• Task input
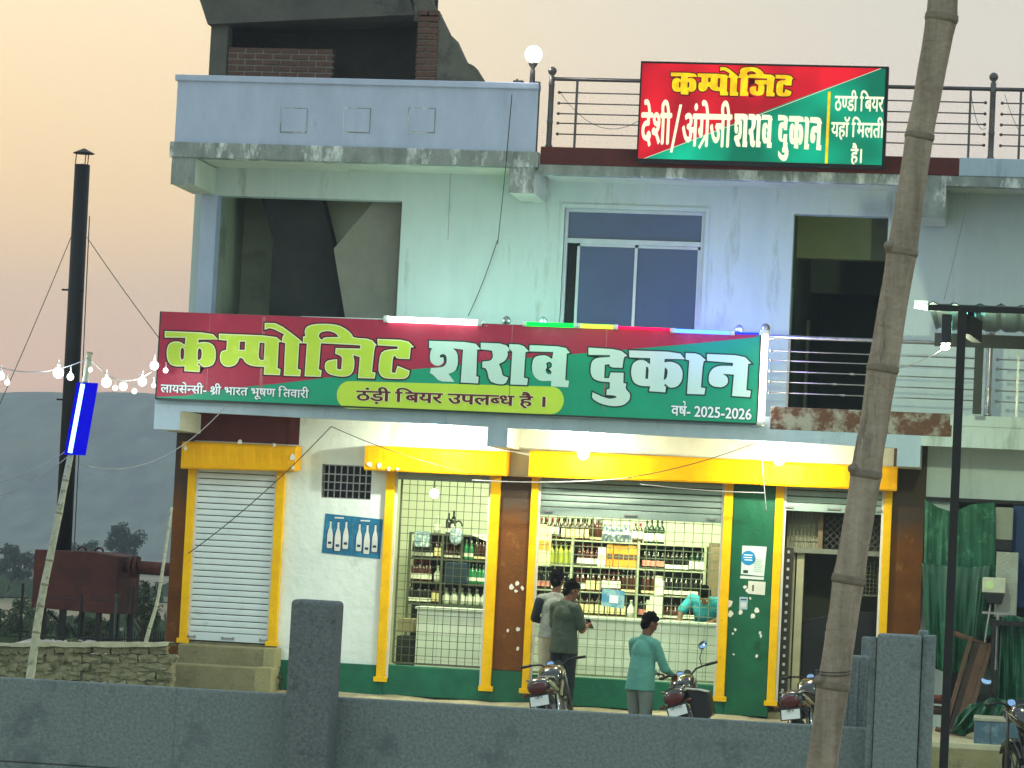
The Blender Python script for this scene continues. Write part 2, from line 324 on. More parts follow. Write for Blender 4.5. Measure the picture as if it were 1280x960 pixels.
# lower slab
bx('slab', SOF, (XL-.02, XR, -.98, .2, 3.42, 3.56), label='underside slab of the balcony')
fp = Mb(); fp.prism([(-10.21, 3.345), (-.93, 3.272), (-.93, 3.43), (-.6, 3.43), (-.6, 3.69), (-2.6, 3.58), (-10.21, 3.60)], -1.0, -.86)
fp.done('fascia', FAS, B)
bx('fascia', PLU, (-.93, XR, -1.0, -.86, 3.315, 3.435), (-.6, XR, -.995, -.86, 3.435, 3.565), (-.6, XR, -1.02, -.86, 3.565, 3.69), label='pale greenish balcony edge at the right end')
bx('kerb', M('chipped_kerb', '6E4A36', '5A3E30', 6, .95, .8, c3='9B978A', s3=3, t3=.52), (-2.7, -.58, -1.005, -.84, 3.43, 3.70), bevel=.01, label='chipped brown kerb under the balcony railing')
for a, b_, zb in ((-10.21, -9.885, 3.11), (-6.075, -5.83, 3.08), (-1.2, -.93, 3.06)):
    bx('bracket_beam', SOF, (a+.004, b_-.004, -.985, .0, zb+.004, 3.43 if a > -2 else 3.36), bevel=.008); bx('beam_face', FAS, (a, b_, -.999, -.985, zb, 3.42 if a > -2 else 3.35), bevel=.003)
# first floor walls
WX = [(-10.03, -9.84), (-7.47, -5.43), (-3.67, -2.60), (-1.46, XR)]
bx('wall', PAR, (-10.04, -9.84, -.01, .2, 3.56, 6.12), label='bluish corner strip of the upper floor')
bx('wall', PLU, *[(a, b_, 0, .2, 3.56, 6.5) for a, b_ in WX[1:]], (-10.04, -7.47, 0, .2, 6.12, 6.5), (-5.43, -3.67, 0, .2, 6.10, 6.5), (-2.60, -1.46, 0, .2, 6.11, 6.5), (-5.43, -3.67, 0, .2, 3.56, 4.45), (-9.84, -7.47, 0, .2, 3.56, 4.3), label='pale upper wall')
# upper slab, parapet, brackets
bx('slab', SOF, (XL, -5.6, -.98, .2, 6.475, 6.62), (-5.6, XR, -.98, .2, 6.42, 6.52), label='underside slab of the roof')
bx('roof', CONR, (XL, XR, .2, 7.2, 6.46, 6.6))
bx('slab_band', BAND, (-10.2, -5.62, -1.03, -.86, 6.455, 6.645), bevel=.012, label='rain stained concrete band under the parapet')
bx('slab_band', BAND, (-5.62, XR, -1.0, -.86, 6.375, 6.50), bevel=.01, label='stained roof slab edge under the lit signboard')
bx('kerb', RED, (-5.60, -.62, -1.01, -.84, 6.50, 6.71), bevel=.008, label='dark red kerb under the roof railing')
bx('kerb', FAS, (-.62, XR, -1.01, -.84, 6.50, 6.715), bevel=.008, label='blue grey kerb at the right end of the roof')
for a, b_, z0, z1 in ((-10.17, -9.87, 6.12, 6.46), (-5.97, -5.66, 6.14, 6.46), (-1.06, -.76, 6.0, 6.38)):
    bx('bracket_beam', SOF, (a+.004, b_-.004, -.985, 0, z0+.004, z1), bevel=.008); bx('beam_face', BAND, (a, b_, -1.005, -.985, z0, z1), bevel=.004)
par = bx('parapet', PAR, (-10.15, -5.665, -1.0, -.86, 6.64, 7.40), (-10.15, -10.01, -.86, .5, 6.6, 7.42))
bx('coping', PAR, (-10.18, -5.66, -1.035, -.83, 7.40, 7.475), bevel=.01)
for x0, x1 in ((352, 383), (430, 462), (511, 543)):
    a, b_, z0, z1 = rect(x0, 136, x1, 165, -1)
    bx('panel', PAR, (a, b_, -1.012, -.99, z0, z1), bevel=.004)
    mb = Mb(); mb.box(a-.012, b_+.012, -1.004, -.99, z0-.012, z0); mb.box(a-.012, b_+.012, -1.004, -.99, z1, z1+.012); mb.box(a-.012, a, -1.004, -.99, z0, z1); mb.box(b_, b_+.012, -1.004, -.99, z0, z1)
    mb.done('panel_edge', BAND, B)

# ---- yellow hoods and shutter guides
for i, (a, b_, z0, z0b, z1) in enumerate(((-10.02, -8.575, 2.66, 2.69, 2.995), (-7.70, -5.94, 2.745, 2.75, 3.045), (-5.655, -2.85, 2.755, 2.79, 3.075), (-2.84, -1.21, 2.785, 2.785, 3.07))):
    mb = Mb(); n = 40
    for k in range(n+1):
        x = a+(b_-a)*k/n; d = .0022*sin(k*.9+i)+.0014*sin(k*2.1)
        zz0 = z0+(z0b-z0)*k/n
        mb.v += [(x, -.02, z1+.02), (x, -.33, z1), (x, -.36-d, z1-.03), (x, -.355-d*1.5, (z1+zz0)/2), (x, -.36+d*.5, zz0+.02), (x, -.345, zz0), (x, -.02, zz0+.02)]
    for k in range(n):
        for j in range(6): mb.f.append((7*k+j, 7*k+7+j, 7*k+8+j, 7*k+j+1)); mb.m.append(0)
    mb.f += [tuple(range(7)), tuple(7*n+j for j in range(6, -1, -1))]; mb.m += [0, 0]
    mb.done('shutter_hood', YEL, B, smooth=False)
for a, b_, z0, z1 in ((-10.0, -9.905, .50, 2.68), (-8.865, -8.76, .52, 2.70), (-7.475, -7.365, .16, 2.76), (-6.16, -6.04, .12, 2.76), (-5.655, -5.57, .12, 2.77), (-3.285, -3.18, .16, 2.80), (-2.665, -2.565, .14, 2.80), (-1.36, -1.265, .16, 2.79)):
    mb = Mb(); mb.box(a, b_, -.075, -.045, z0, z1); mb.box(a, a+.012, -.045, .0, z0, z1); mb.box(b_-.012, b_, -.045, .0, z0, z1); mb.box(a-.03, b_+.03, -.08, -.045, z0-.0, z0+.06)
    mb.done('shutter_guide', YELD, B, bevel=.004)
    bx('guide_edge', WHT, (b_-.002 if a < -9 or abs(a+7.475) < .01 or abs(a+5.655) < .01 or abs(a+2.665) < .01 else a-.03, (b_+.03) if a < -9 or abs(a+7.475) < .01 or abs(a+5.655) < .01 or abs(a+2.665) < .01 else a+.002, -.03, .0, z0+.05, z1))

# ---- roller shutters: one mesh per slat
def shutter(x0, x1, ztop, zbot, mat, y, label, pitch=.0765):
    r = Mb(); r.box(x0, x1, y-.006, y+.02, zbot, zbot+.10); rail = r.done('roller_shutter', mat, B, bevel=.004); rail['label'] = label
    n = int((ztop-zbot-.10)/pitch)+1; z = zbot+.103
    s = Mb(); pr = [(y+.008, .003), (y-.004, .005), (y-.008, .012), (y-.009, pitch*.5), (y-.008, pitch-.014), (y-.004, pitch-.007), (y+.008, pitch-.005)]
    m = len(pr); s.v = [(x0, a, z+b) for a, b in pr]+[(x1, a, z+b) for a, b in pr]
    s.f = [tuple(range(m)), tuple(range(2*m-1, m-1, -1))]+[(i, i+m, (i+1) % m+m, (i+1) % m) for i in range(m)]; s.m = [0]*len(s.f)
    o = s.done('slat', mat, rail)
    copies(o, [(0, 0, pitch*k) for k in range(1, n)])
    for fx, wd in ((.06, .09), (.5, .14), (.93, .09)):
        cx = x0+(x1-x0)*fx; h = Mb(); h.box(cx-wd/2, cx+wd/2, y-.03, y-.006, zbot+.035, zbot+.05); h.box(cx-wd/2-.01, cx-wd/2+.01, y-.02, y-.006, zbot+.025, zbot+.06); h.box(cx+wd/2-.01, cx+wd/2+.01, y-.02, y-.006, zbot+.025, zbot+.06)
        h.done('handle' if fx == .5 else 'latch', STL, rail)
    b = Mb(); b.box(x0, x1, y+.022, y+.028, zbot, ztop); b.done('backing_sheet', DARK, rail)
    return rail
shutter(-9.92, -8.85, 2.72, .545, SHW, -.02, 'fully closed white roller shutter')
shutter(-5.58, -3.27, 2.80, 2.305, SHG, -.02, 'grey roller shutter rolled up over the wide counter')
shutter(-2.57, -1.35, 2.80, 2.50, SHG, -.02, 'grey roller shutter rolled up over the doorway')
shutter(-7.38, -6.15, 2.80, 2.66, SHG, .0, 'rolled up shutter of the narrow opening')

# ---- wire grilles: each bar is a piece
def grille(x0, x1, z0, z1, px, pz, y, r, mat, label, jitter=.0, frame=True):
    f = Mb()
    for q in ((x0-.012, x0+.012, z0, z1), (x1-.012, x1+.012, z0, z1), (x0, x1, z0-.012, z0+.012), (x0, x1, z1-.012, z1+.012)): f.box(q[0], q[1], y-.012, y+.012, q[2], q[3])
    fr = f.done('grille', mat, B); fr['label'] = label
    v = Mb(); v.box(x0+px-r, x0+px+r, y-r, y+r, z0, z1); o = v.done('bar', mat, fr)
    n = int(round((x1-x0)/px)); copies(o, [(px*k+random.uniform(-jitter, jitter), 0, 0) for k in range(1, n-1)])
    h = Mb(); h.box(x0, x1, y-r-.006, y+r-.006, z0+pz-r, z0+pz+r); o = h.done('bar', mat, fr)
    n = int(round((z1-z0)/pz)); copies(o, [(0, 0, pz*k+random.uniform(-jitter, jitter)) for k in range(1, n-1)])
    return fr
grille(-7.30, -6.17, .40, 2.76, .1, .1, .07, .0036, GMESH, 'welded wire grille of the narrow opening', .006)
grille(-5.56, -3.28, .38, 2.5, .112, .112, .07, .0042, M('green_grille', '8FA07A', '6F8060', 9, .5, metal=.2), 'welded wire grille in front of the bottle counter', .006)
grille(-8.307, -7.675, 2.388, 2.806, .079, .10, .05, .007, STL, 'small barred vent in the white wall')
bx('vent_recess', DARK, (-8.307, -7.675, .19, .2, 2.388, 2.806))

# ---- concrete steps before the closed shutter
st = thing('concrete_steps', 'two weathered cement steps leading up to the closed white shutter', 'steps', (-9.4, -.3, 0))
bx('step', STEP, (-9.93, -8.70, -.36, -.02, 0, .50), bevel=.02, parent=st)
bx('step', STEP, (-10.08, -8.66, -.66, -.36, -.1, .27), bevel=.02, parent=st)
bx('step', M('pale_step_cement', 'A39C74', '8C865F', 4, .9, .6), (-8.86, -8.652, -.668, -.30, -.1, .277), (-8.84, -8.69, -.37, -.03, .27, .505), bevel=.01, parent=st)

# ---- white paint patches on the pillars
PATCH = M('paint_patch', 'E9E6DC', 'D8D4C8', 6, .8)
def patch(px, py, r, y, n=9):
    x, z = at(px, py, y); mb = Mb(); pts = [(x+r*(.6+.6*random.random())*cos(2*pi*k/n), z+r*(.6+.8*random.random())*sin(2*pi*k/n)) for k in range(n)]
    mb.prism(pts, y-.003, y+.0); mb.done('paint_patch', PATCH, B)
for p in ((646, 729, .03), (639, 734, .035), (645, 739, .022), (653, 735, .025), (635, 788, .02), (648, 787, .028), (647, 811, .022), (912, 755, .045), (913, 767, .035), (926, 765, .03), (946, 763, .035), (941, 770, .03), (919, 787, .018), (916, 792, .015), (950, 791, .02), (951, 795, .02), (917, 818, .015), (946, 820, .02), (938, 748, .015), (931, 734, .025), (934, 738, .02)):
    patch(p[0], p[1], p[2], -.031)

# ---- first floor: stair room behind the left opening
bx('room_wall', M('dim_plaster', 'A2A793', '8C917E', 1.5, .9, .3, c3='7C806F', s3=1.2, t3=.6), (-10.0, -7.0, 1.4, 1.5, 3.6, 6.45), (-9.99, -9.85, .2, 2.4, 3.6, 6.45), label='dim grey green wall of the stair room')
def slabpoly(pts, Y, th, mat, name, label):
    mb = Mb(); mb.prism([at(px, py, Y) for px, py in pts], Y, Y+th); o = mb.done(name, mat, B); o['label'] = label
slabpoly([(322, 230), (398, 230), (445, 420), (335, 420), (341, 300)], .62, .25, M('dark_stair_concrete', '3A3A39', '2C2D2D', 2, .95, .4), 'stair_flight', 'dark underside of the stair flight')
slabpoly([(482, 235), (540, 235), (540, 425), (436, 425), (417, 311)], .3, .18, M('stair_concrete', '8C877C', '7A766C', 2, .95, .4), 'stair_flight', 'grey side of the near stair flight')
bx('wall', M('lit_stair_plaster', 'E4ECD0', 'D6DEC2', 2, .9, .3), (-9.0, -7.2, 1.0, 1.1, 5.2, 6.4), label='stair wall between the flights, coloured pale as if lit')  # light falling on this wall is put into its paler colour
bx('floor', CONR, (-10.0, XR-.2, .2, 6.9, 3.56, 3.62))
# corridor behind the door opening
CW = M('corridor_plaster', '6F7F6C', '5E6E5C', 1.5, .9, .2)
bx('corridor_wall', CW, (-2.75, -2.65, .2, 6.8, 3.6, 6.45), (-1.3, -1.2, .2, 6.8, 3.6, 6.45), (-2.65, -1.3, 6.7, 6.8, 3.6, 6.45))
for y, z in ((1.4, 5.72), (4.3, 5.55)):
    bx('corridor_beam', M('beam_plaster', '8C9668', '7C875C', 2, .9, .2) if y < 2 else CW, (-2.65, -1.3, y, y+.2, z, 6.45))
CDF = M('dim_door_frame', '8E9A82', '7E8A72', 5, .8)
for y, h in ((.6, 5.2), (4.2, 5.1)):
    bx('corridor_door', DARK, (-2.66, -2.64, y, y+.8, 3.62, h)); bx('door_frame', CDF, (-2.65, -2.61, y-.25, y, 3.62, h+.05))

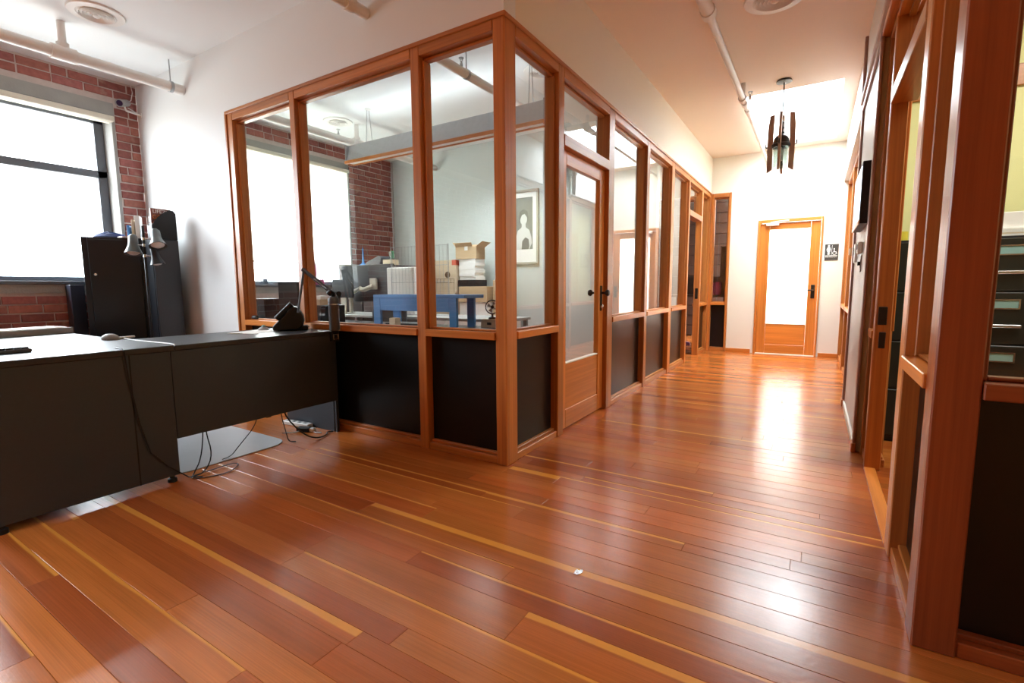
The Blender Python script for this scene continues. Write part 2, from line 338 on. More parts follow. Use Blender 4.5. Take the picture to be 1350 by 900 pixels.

• Your goal
Of the lines above, extract only those from the line with "near stair flight')" to the line with "CW = M('corridor_plaster', '6F7F6C', '5E6E5C', 1.5, .9, .2)", both included, exactly as written.

• Response to the task
slabpoly([(482, 235), (540, 235), (540, 425), (436, 425), (417, 311)], .3, .18, M('stair_concrete', '8C877C', '7A766C', 2, .95, .4), 'stair_flight', 'grey side of the near stair flight')
bx('wall', M('lit_stair_plaster', 'E4ECD0', 'D6DEC2', 2, .9, .3), (-9.0, -7.2, 1.0, 1.1, 5.2, 6.4), label='stair wall between the flights, coloured pale as if lit')  # light falling on this wall is put into its paler colour
bx('floor', CONR, (-10.0, XR-.2, .2, 6.9, 3.56, 3.62))
# corridor behind the door opening
CW = M('corridor_plaster', '6F7F6C', '5E6E5C', 1.5, .9, .2)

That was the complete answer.